Doublet (linguistics)

In etymology, two or more words in the same language are called doublets or etymological twins or twinlings (or possibly triplets, and so forth) when they have different phonological forms but the same etymological root. Often, but not always, the words entered the language through different routes. Given that the kinship between words that have the same root and the same meaning is fairly obvious, the term is mostly used to characterize pairs of words that have diverged at least somewhat in meaning.[1] For example, English pyre and fire are doublets with merely associated meanings despite both descending ultimately from the same Proto-Indo-European (PIE) word *péh₂ur.

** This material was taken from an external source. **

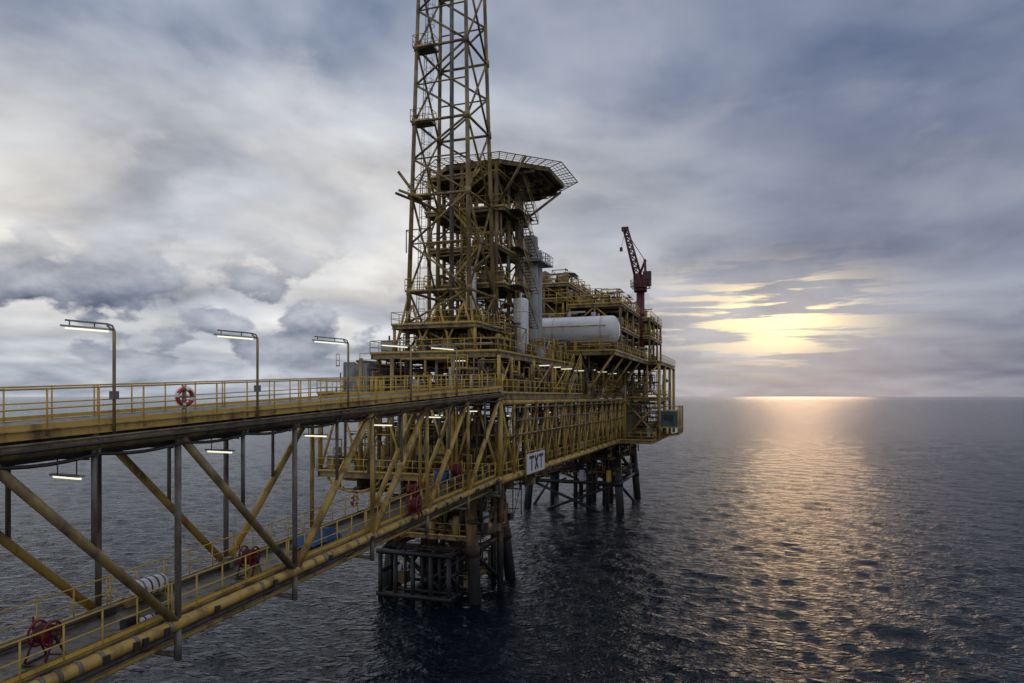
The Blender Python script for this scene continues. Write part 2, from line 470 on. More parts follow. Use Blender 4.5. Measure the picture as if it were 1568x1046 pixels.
b = MB()
N = 17; ds = (111-56.9)/N*1.0
for t, yr in ((-.02, YEL), (4.5, YGR), (11.8, YGR)):
    nn = N if t < 5 else 5
    e1 = 56.9+ds*nn
    b.tube((56.9, t, L1-.75), (e1, t, L1-.75), .2, yr, 10)
    b.tube((56.9, t, L0-.2), (e1, t, L0-.2), .24, yr, 12)
    for i in range(nn+1):
        s = 56.9+ds*i
        b.tube((s, t, L0), (s, t, L1-.75), .11 if i % 2 else .17, yr, 8)
        if i < nn:
            if i % 2: b.tube((s, t, L0-.1), (s+ds, t, L1-.7), .12, yr, 8)
            else: b.tube((s, t, L1-.7), (s+ds, t, L0-.1), .12, yr, 8)
            if t < 0 and i % 2 == 0:
                b.tube((s, t, L0-.1), (s+ds, t, L1-.7), .07, YEL, 8)
    if t < 0:
        b.tube((56.9, -.15, -3.2), (111, -.15, -3.2), .09, YGR, 8)
        b.tube((60, -.3, -2.0), (111, -.3, -2.0), .06, GRY, 8)
        b.beam((58, -.35, -.9), (111, -.35, -.9), .3, .08, GRY)
for s in (57.2, 60.2, 66.3, 72.5, 78.5, 84.4):
    for t in (.25, 4.2, 9.8, 12.8):
        b.tube((s, t, L0 if t > 1 and s < 73 else L1), (s, t, L2A-.5), .17 if t > 1 else .14, YGR if t > 1 else YEL, 10)
for s in (57.1, ):
    for t in (0.1, 4.2, 8.5, 12.8, 16.8):
        b.tube((s, t, L0), (s, t, L1-.4), .2, YEL, 10)
    for t0, t1 in ((4.2, 8.5), (8.5, 12.8), (12.8, 16.8), (.1, 4.2)):
        b.tube((s, t0, L0), (s, (t0+t1)/2, L1-.6), .11, YEL, 8); b.tube((s, (t0+t1)/2, L1-.6), (s, t1, L0), .11, YEL, 8)
for s in (84.7, 91, 97.5, 104, 111.2):
    for t in (-3.6, .3, 6, 12):
        z0 = L1 if t > 0 else L1-.5
        if t < 0 and s < 111:
            b.tube((s, t, L2B-.4), (s, .1, L1-.6), .14, YEL, 8)
        else:
            b.tube((s, t, z0), (s, t, L2B-.4), .17, YEL, 10)
for s0, s1, z1 in ((57.2, 60.2, L2A), (66.3, 72.5, L2A), (72.5, 78.5, L2A), (84.7, 91, L2B), (97.5, 104, L2B), (104, 111.2, L2B)):
    b.tube((s0, .27, L1), (s1, .27, z1-.5), .08, YEL, 8); b.tube((s1, .29, L1), (s0, .29, z1-.5), .08, YEL, 8)
for s in (111.2, 118, 125.5, 131.5):
    for t in (-5.4, -.2, 5.5, 11.5, 16.5):
        b.tube((s, t, L0), (s, t, L2B-.4), .25, YEL if t < 0 else YGR, 10)
for t0, t1, z0, z1 in ((-5.4, -.2, L0, -.6), (-5.4, -.2, -.2, L2B-.5)):
    b.tube((111.2, t0, z0), (111.2, t1, z1), .12, YEL, 8); b.tube((111.15, t1, z0), (111.15, t0, z1), .12, YEL, 8)
for k in range(10):
    a0 = math.pi*k/10; a1 = math.pi*(k+1)/10
    b.tube((57.5-.3, 13.5+2.6*math.cos(a0), L0-.4-1.3*math.sin(a0)), (57.5-.3, 13.5+2.6*math.cos(a1), L0-.4-1.3*math.sin(a1)), .12, YEL, 8)
for t in (3.8, 8.4, 13.2): b.hbeam((57.2, t, L0-.95), (72.8, t, L0-.95), .4, .85, YGR)
for s in (61, 66, 71): b.hbeam((s, .3, L0-.93), (s, 16.8, L0-.93), .36, .75, YGR)
b.build('main_frame', parent=plat)

b = MB()
def jacket(b, s0, s1, t0, t1, r, batter, mids, m=LEG):
    zt, zb = L0-.4, -24
    lv = [-8.6, -13.6, -19.5]
    def P(i, j, z):
        f = (zt-z)/(zt-zb)*batter
        return Vector(((s0-f) if i == 0 else (s1+f), (t0-f) if j == 0 else (t1+f), z))
    for i in (0, 1):
        for j in (0, 1):
            b.tube(P(i, j, zt+.3), P(i, j, zb), r, m, 16)
            for z in lv[:2]: b.tube(P(i, j, z-.5), P(i, j, z+.5), r*1.14, m, 16)
    cs = [(0, 0), (1, 0), (1, 1), (0, 1)]
    for q in range(4):
        c, d = cs[q], cs[(q+1) % 4]
        for z in lv: b.tube(P(*c, z), P(*d, z), r*.5, m, 10)
        for za, zb2 in ((lv[0], lv[1]), (lv[1], lv[2])):
            b.tube(P(*c, za), P(*d, zb2), r*.38, m, 10)
            if q % 2: b.tube(P(*d, za), P(*c, zb2), r*.38, m, 10)
    for (x, y, rr) in mids:
        b.tube((x, y, zt+.3), (x, y, zb), rr, m, 12)
        for z in (-9.5, -12.2): b.tube((x, y, z), (x, y, z+.25), rr*1.3, m, 12)
jacket(b, 62.6, 69.6, 5.1, 11.8, .55, 1.6, [(64.5, 7.2, .3), (64.5, 9.4, .36), (66.5, 8.3, .3), (67.5, 6.6, .36), (68.0, 10.2, .3), (66, 3.4, .3), (65.5, 11.0, .33), (63.4, 6.2, .22), (68.5, 5.0, .3), (71, 8, .36), (71, 10.5, .3)])
b.build('near_jacket', parent=plat)
b = MB()
jacket(b, 113, 128, 1.5, 15, .62, 1.3, [(116, 6.5, .5), (117, 9.0, .35), (119, 4.5, .4), (122, 7, .4), (122, 4, .35), (113.5, 12, .35), (125, 10, .4), (116, 3.5, .35)], m=BLK)
for s in (113, 117, 122, 127):
    b.tube((s, 1, -9.8), (s, 15.5, -9.8), .3, LEG, 8); b.tube((s, 1, -12), (s, 15.5, -12), .22, LEG, 8)
for t in (1.5, 5.5, 10): b.tube((112, t, -12), (128, t, -12), .3, LEG, 8)
for s, t in ((113, 1.5), (113, 6), (128, 1.5), (113, 15)): b.tube((s, t, L0), (s, t, -10.5), .7, LEG, 14)
b.build('far_jacket', parent=plat)
b = MB(); clutter(b, 61.5, 71.5, 3.5, 13, -12.3, -7.2, 150, 3, tone=1); clutter(b, 62, 71, 4.5, 12.5, -17.5, -12.6, 45, 33, tone=1)
clutter(b, 57.5, 73, .5, 16.5, -8.2, -7, 70, 35, tone=1)
clutter(b, 112, 128, 1, 15, -13.5, -7.2, 90, 36, tone=1)
deck(b, 61.8, 71, 4.2, 13, -12.4, mat=GRT, depth=.3); rail_loop(b, 61.8, 71, 4.2, 13, -12.4, r=.03)
b.build('cellar_pipework', parent=plat)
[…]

Words with similar meanings but subtle differences contribute to the richness of modern English, and many of these are doublets. A good example consists of the doublets frail and fragile. (These are both ultimately from the Latin adjective fragilis, but frail evolved naturally through its slowly changing forms in Old French and Middle English, whereas fragile is a learned borrowing directly from Latin in the 15th century.)[2]

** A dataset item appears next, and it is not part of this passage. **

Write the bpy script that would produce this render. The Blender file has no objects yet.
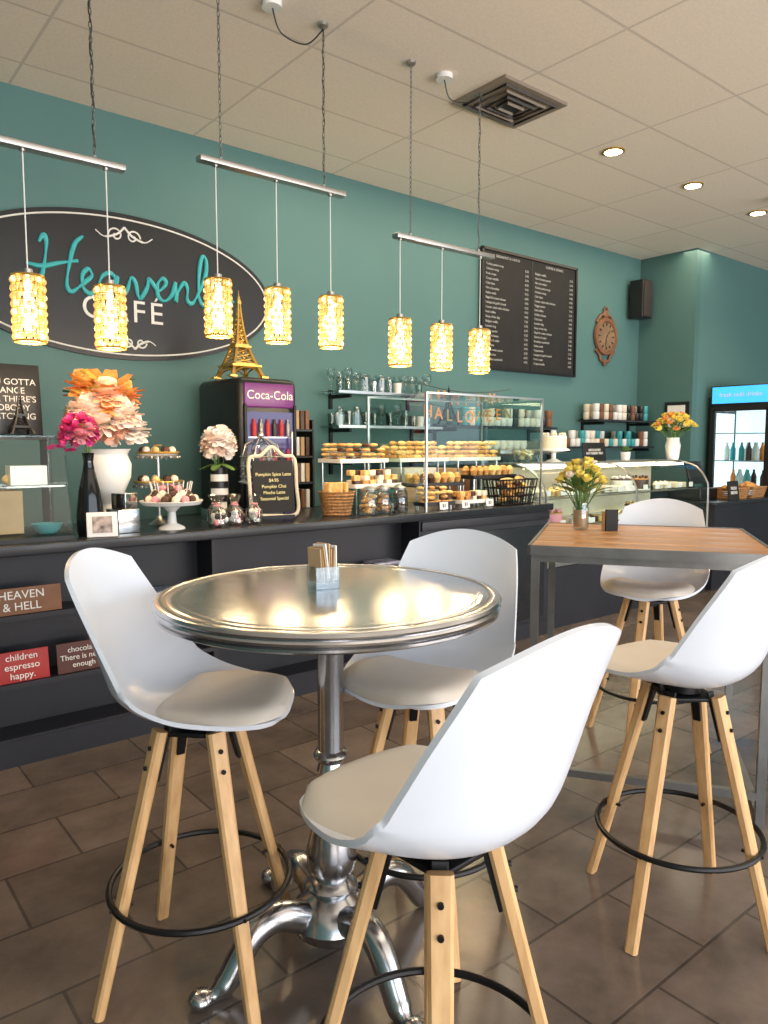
import bpy, bmesh, math, random
from mathutils import Vector, Matrix, Euler
random.seed(7)
R=math.radians
scn=bpy.context.scene
COL=scn.collection
# ---------------------------------------------------------------- materials
def nmat(name):
    m=bpy.data.materials.new(name); m.use_nodes=True
    nt=m.node_tree; return m,nt,nt.nodes,nt.links,nt.nodes['Principled BSDF']
def M(name,col,rough=.5,metal=0,var=.06,scale=8,emit=None,es=0,trans=0,bump=0,coat=0,ior=1.45,alpha=1):
    m,nt,N,L,b=nmat(name)
    b.inputs['Roughness'].default_value=rough; b.inputs['Metallic'].default_value=metal
    b.inputs['Transmission Weight'].default_value=trans; b.inputs['IOR'].default_value=ior
    b.inputs['Coat Weight'].default_value=coat; b.inputs['Alpha'].default_value=alpha
    if emit:
        b.inputs['Emission Color'].default_value=(*emit,1); b.inputs['Emission Strength'].default_value=es
    tc=N.new('ShaderNodeTexCoord'); no=N.new('ShaderNodeTexNoise'); no.inputs['Scale'].default_value=scale
    no.inputs['Detail'].default_value=4
    cr=N.new('ShaderNodeValToRGB')
    c0=[max(0,c*(1-var)) for c in col]; c1=[min(1,c*(1+var)) for c in col]
    cr.color_ramp.elements[0].position=.3; cr.color_ramp.elements[1].position=.7
    cr.color_ramp.elements[0].color=(*c0,1); cr.color_ramp.elements[1].color=(*c1,1)
    L.new(tc.outputs['Object'],no.inputs['Vector']); L.new(no.outputs['Fac'],cr.inputs['Fac']); L.new(cr.outputs['Color'],b.inputs['Base Color'])
    if bump:
        bp=N.new('ShaderNodeBump'); bp.inputs['Strength'].default_value=bump; bp.inputs['Distance'].default_value=.01
        L.new(no.outputs['Fac'],bp.inputs['Height']); L.new(bp.outputs['Normal'],b.inputs['Normal'])
    return m
def wood(name,c0,c1,scale=(2,30,30),rough=.45):
    m,nt,N,L,b=nmat(name)
    tc=N.new('ShaderNodeTexCoord'); mp=N.new('ShaderNodeMapping'); mp.inputs['Scale'].default_value=scale
    no=N.new('ShaderNodeTexNoise'); no.inputs['Scale'].default_value=1.5; no.inputs['Detail'].default_value=6
    cr=N.new('ShaderNodeValToRGB'); cr.color_ramp.elements[0].position=.32; cr.color_ramp.elements[1].position=.68
    cr.color_ramp.elements[0].color=(*c0,1); cr.color_ramp.elements[1].color=(*c1,1)
    L.new(tc.outputs['Object'],mp.inputs['Vector']); L.new(mp.outputs['Vector'],no.inputs['Vector'])
    L.new(no.outputs['Fac'],cr.inputs['Fac']); L.new(cr.outputs['Color'],b.inputs['Base Color'])
    b.inputs['Roughness'].default_value=rough
    return m
def glassm(name,tint=(.9,.97,.95),op=.12,k=.5,rough=.03):
    m=bpy.data.materials.new(name); m.use_nodes=True; nt=m.node_tree; N=nt.nodes; L=nt.links
    N.clear(); o=N.new('ShaderNodeOutputMaterial'); t=N.new('ShaderNodeBsdfTransparent'); g=N.new('ShaderNodeBsdfGlossy')
    t.inputs['Color'].default_value=(*tint,1); g.inputs['Roughness'].default_value=rough
    lw=N.new('ShaderNodeLayerWeight'); lw.inputs['Blend'].default_value=.2
    mm=N.new('ShaderNodeMath'); mm.operation='MULTIPLY_ADD'; mm.inputs[1].default_value=k; mm.inputs[2].default_value=op*.4
    mx=N.new('ShaderNodeMixShader'); L.new(lw.outputs['Fresnel'],mm.inputs[0]); L.new(mm.outputs[0],mx.inputs[0])
    L.new(t.outputs[0],mx.inputs[1]); L.new(g.outputs[0],mx.inputs[2]); L.new(mx.outputs[0],o.inputs[0])
    return m
def brickmat(name,c1,c2,mortar,w,h,ms,off=.5,rough=.4,nscale=6,namt=.5,bump=.3,rot=0):
    m,nt,N,L,b=nmat(name)
    tc=N.new('ShaderNodeTexCoord'); mp=N.new('ShaderNodeMapping'); mp.inputs['Rotation'].default_value=(0,0,rot)
    br=N.new('ShaderNodeTexBrick'); br.inputs['Scale'].default_value=1; br.inputs['Brick Width'].default_value=w
    br.inputs['Row Height'].default_value=h; br.inputs['Mortar Size'].default_value=ms; br.offset=off; br.inputs['Mortar Smooth'].default_value=.2
    br.inputs['Color1'].default_value=(*c1,1); br.inputs['Color2'].default_value=(*c2,1); br.inputs['Mortar'].default_value=(*mortar,1)
    no=N.new('ShaderNodeTexNoise'); no.inputs['Scale'].default_value=nscale; no.inputs['Detail'].default_value=8; no.inputs['Roughness'].default_value=.65
    mr=N.new('ShaderNodeMapRange'); mr.inputs['From Min'].default_value=.3; mr.inputs['From Max'].default_value=.7
    mr.inputs['To Min'].default_value=1-namt; mr.inputs['To Max'].default_value=1+namt
    mx=N.new('ShaderNodeVectorMath'); mx.operation='MULTIPLY'
    L.new(tc.outputs['Object'],mp.inputs['Vector']); L.new(mp.outputs['Vector'],br.inputs['Vector']); L.new(tc.outputs['Object'],no.inputs['Vector'])
    L.new(no.outputs['Fac'],mr.inputs['Value']); L.new(br.outputs['Color'],mx.inputs[0]); L.new(mr.outputs['Result'],mx.inputs[1])
    L.new(mx.outputs['Vector'],b.inputs['Base Color'])
    rr=N.new('ShaderNodeMapRange'); rr.inputs['From Min'].default_value=.3; rr.inputs['From Max'].default_value=.7
    rr.inputs['To Min'].default_value=rough*.75; rr.inputs['To Max'].default_value=min(1,rough*1.3); L.new(no.outputs['Fac'],rr.inputs['Value']); L.new(rr.outputs['Result'],b.inputs['Roughness'])
    bp=N.new('ShaderNodeBump'); bp.inputs['Strength'].default_value=bump; bp.inputs['Distance'].default_value=.004; bp.invert=True
    L.new(br.outputs['Fac'],bp.inputs['Height']); L.new(bp.outputs['Normal'],b.inputs['Normal'])
    return m
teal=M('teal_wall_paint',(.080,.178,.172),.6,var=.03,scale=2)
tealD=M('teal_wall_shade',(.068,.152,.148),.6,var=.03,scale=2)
ceilm=brickmat('ceiling_tile',(.82,.745,.65),(.79,.715,.62),(.62,.56,.49),1.22,.61,.010,off=0,rough=.9,nscale=60,namt=.07,bump=.3)
floorm=brickmat('slate_floor_tile',(.140,.110,.095),(.092,.074,.064),(.058,.048,.043),.50,.33,.005,rough=.20,nscale=3.5,namt=.34,bump=.5)
white=M('white_plastic',(.70,.745,.83),.30,var=.01,coat=.2)
cush=M('beige_cushion',(.70,.64,.57),.55,var=.03)
oak=wood('oak_leg',(.52,.30,.13),(.70,.45,.22),(25,25,2.5))
blackm=M('black_metal',(.015,.015,.017),.4,metal=.6)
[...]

Another example of nearly synonymous doublets is aperture and overture (the commonality behind the meanings is "opening"). But doublets may develop divergent meanings, such as the opposite words host and guest, which come from the same PIE word *gʰóstis and already existed as a doublet in Latin, and then Old French,[3] before being borrowed into English. Doublets also vary with respect to how far their forms have diverged. For example, the connection between levy and levee is easy to guess, whereas the connection between sovereign and soprano is harder to guess.

  1. ^ Skeat, Walter William. "Doublets and Compounds". Principles of English Etymology: The Native Element. p. 414ff, §389–391 and passim in all volumes.
  2. ^ All English dictionaries list "easily broken, fragile" as one meaning of frail, but a frail tea cup would indicate the speaker considers it more easily broken than a fragile tea cup. In other words, fragile is the more usual term used to describe cups and other goods that break as easily as expected, and this is what is written on stickers applied to luggage, for example. When talking about people, both terms can also be used, but frail is the more usual term, so frail old woman is a common expression, whereas fragile old woman adds a nuance implying an infirmity that is not merely physical.
  3. ^ oste or hoste in Old French. "host, n.2". Oxford English Dictionary (2nd ed.). Oxford University Press. 1989.